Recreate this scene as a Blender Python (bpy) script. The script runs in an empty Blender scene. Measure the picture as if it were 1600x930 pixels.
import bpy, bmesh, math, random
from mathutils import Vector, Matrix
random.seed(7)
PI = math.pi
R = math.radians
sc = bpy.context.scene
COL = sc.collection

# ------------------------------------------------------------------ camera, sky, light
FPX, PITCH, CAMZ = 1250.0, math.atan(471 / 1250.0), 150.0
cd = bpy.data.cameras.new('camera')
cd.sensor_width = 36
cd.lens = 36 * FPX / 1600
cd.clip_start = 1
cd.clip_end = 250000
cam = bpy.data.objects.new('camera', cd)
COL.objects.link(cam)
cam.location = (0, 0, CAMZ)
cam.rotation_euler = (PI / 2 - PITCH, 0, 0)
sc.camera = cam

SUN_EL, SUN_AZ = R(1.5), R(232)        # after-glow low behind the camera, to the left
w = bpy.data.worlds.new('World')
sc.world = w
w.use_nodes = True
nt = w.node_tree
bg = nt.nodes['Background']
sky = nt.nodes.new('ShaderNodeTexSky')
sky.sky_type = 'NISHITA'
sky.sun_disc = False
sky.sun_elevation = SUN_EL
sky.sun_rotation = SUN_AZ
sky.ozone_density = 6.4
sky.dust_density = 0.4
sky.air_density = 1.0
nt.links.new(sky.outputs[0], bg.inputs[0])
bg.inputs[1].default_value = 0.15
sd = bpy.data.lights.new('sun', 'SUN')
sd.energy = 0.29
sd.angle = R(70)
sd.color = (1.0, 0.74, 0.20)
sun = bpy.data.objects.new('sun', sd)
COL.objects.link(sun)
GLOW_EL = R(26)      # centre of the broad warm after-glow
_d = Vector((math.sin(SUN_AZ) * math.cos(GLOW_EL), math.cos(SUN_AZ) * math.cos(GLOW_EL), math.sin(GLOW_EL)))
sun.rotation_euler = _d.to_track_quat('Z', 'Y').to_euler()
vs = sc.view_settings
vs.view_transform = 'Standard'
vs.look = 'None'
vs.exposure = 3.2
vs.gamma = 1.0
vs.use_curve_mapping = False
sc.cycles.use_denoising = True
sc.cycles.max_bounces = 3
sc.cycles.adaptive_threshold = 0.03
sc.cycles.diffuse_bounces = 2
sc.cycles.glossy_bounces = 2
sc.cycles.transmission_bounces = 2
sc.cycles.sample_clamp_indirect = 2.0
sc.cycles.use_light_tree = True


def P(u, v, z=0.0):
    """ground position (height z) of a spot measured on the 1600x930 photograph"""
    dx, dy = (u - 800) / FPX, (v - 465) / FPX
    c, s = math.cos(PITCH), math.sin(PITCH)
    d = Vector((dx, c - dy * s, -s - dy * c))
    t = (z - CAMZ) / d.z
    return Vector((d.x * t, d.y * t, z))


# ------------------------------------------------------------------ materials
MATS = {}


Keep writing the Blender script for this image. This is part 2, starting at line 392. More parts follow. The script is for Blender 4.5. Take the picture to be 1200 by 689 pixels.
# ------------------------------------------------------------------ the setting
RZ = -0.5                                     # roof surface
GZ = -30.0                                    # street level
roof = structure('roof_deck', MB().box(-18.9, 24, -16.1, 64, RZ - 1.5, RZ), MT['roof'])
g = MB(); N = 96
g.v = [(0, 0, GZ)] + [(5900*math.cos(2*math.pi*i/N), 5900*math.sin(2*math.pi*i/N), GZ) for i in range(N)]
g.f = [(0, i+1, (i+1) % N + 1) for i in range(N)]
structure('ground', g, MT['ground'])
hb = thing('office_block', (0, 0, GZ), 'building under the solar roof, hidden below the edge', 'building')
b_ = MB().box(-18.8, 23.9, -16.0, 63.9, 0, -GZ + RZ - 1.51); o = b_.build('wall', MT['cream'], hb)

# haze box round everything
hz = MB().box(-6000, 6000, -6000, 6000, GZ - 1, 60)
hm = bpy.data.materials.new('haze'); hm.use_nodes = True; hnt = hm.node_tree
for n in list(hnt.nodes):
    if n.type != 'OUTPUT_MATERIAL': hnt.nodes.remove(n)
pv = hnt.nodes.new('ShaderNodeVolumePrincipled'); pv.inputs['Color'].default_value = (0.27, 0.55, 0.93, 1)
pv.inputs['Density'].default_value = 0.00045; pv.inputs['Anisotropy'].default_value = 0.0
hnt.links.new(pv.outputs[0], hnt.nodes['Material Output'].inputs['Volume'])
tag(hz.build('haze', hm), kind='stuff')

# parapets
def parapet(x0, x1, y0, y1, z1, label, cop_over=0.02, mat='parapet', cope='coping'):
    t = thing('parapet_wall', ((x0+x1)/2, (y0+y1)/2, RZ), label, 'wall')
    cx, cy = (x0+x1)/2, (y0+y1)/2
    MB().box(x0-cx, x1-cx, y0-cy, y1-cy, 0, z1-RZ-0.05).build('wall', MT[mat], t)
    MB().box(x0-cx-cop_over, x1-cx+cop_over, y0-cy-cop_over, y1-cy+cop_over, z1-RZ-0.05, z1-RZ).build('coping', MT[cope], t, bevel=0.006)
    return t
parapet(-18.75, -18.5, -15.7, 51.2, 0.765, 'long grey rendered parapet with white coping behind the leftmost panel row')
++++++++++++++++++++
§ **Task brief**: Each line of the listing above should be output exactly.

§ **Answer in full**:
Recreate this scene as a Blender Python (bpy) script. The script runs in an empty Blender scene. Measure the picture as if it were 1600x930 pixels.
import bpy, bmesh, math, random
from mathutils import Vector, Matrix
random.seed(7)
PI = math.pi
R = math.radians
sc = bpy.context.scene
COL = sc.collection

# ------------------------------------------------------------------ camera, sky, light
FPX, PITCH, CAMZ = 1250.0, math.atan(471 / 1250.0), 150.0
cd = bpy.data.cameras.new('camera')
cd.sensor_width = 36
cd.lens = 36 * FPX / 1600
cd.clip_start = 1
cd.clip_end = 250000
cam = bpy.data.objects.new('camera', cd)
COL.objects.link(cam)
cam.location = (0, 0, CAMZ)
cam.rotation_euler = (PI / 2 - PITCH, 0, 0)
sc.camera = cam

SUN_EL, SUN_AZ = R(1.5), R(232)        # after-glow low behind the camera, to the left
w = bpy.data.worlds.new('World')
sc.world = w
w.use_nodes = True
nt = w.node_tree
bg = nt.nodes['Background']
sky = nt.nodes.new('ShaderNodeTexSky')
sky.sky_type = 'NISHITA'
sky.sun_disc = False
sky.sun_elevation = SUN_EL
sky.sun_rotation = SUN_AZ
sky.ozone_density = 6.4
sky.dust_density = 0.4
sky.air_density = 1.0
nt.links.new(sky.outputs[0], bg.inputs[0])
bg.inputs[1].default_value = 0.15
sd = bpy.data.lights.new('sun', 'SUN')
sd.energy = 0.29
sd.angle = R(70)
sd.color = (1.0, 0.74, 0.20)
sun = bpy.data.objects.new('sun', sd)
COL.objects.link(sun)
GLOW_EL = R(26)      # centre of the broad warm after-glow
_d = Vector((math.sin(SUN_AZ) * math.cos(GLOW_EL), math.cos(SUN_AZ) * math.cos(GLOW_EL), math.sin(GLOW_EL)))
sun.rotation_euler = _d.to_track_quat('Z', 'Y').to_euler()
vs = sc.view_settings
vs.view_transform = 'Standard'
vs.look = 'None'
vs.exposure = 3.2
vs.gamma = 1.0
vs.use_curve_mapping = False
sc.cycles.use_denoising = True
sc.cycles.max_bounces = 3
sc.cycles.adaptive_threshold = 0.03
sc.cycles.diffuse_bounces = 2
sc.cycles.glossy_bounces = 2
sc.cycles.transmission_bounces = 2
sc.cycles.sample_clamp_indirect = 2.0
sc.cycles.use_light_tree = True


def P(u, v, z=0.0):
    """ground position (height z) of a spot measured on the 1600x930 photograph"""
    dx, dy = (u - 800) / FPX, (v - 465) / FPX
    c, s = math.cos(PITCH), math.sin(PITCH)
    d = Vector((dx, c - dy * s, -s - dy * c))
    t = (z - CAMZ) / d.z
    return Vector((d.x * t, d.y * t, z))


# ------------------------------------------------------------------ materials
MATS = {}


Keep writing the Blender script for this image. This is part 2, starting at line 392. More parts follow. The script is for Blender 4.5. Take the picture to be 1200 by 689 pixels.
# ------------------------------------------------------------------ the setting
RZ = -0.5                                     # roof surface
GZ = -30.0                                    # street level
roof = structure('roof_deck', MB().box(-18.9, 24, -16.1, 64, RZ - 1.5, RZ), MT['roof'])
g = MB(); N = 96
g.v = [(0, 0, GZ)] + [(5900*math.cos(2*math.pi*i/N), 5900*math.sin(2*math.pi*i/N), GZ) for i in range(N)]
g.f = [(0, i+1, (i+1) % N + 1) for i in range(N)]
structure('ground', g, MT['ground'])
hb = thing('office_block', (0, 0, GZ), 'building under the solar roof, hidden below the edge', 'building')
b_ = MB().box(-18.8, 23.9, -16.0, 63.9, 0, -GZ + RZ - 1.51); o = b_.build('wall', MT['cream'], hb)

# haze box round everything
hz = MB().box(-6000, 6000, -6000, 6000, GZ - 1, 60)
hm = bpy.data.materials.new('haze'); hm.use_nodes = True; hnt = hm.node_tree
for n in list(hnt.nodes):
    if n.type != 'OUTPUT_MATERIAL': hnt.nodes.remove(n)
pv = hnt.nodes.new('ShaderNodeVolumePrincipled'); pv.inputs['Color'].default_value = (0.27, 0.55, 0.93, 1)
pv.inputs['Density'].default_value = 0.00045; pv.inputs['Anisotropy'].default_value = 0.0
hnt.links.new(pv.outputs[0], hnt.nodes['Material Output'].inputs['Volume'])
tag(hz.build('haze', hm), kind='stuff')

# parapets
def parapet(x0, x1, y0, y1, z1, label, cop_over=0.02, mat='parapet', cope='coping'):
    t = thing('parapet_wall', ((x0+x1)/2, (y0+y1)/2, RZ), label, 'wall')
    cx, cy = (x0+x1)/2, (y0+y1)/2
    MB().box(x0-cx, x1-cx, y0-cy, y1-cy, 0, z1-RZ-0.05).build('wall', MT[mat], t)
    MB().box(x0-cx-cop_over, x1-cx+cop_over, y0-cy-cop_over, y1-cy+cop_over, z1-RZ-0.05, z1-RZ).build('coping', MT[cope], t, bevel=0.006)
    return t
parapet(-18.75, -18.5, -15.7, 51.2, 0.765, 'long grey rendered parapet with white coping behind the leftmost panel row')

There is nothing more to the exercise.